Comparso nell’atrio del nuovo palazzo di giustizia di Vibo Valentia, il testimone di giustizia ha però fatto presente ai poliziotti di aver portato con sè anche una pistola temendo per la propria incolumità personale durante lo spostamento da solo in auto. Di Costa è stato così accompagnato in Questura per depositare l’arma e solo successivamente è stato riaccompagnato in aula per testimoniare.
Ex titolare di un istituto di vigilanza a Tropea, Di Costa collabora da un paio di anni con la giustizia e spesso è stato protagonista di clamorose proteste dinanzi alla Prefettura di Vibo ed allo stesso Ministero dell’Interno per rivendicare una tutela adeguata ed un sostegno economico da parte dello Stato.
Ma nella lunga udienza è arrivato anche il “giallo” di un teste dell’accusa, P.M., imprenditore e titolare di un chiosco per la vendita di gelati a Vibo marina. Dopo aver ricostruito a verbale dinanzi ai Carabinieri i danneggiamenti, le minacce e le estorsioni subite negli anni dal clan Tripodi, l’imprenditore ha infatti stamane in aula negato ogni accusa nei confronti degli imputati aggiungendo di aver passato anni di “inferno” e di essersi inventato tutto poichè “disperato” dopo ben due attentati contro la propria attività commerciale. A confermare le accuse, invece, il collaboratore di giustizia Domenico Cricelli, che ha parlato degli accordi di diversi Comuni vibonesi con il boss Francesco Mancuso per l’aggiudicazione degli appalti pubblici.
Sarà la Procura distrettuale di Catanzaro ed in particolare il pm della Dda, Pierpaolo Bruni, a dover valutare le dichiarazioni rese in aula dall’imprenditore, parte lesa nel processo “Libra” contro il clan Tripodi, ma che stamane si è trincerato in una serie di “non ricordo” ed ha ritrattato tutte le accuse contro il clan messe a verbale lo scorso anno dinanzi ai carabinieri.

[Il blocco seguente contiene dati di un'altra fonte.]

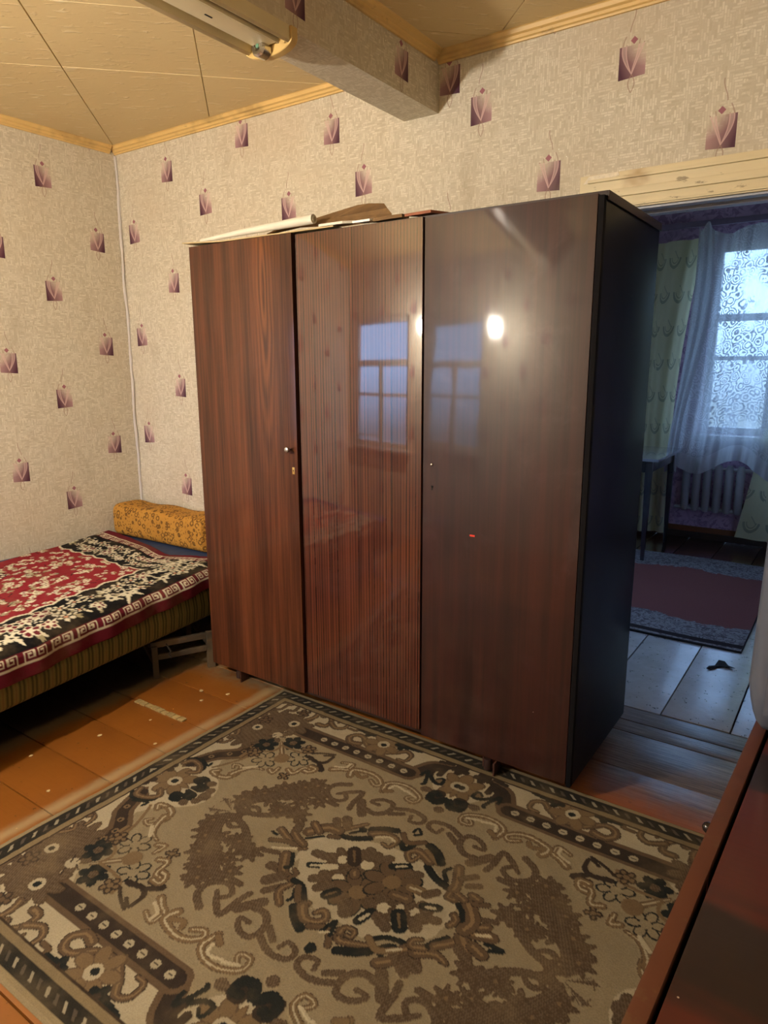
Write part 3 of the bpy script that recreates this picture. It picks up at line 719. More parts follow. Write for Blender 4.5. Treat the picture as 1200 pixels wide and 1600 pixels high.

Invitato per ben sei volte dal presidente del Tribunale collegiale di Vibo Valentia, Lucia Monaco, a dire la verità poichè la legge punisce i testi falsi o reticenti, alla fine della posizione lo stesso Tribunale ha disposto la trasmissione dell’intera deposizione alla Procura per le valutazioni di competenza.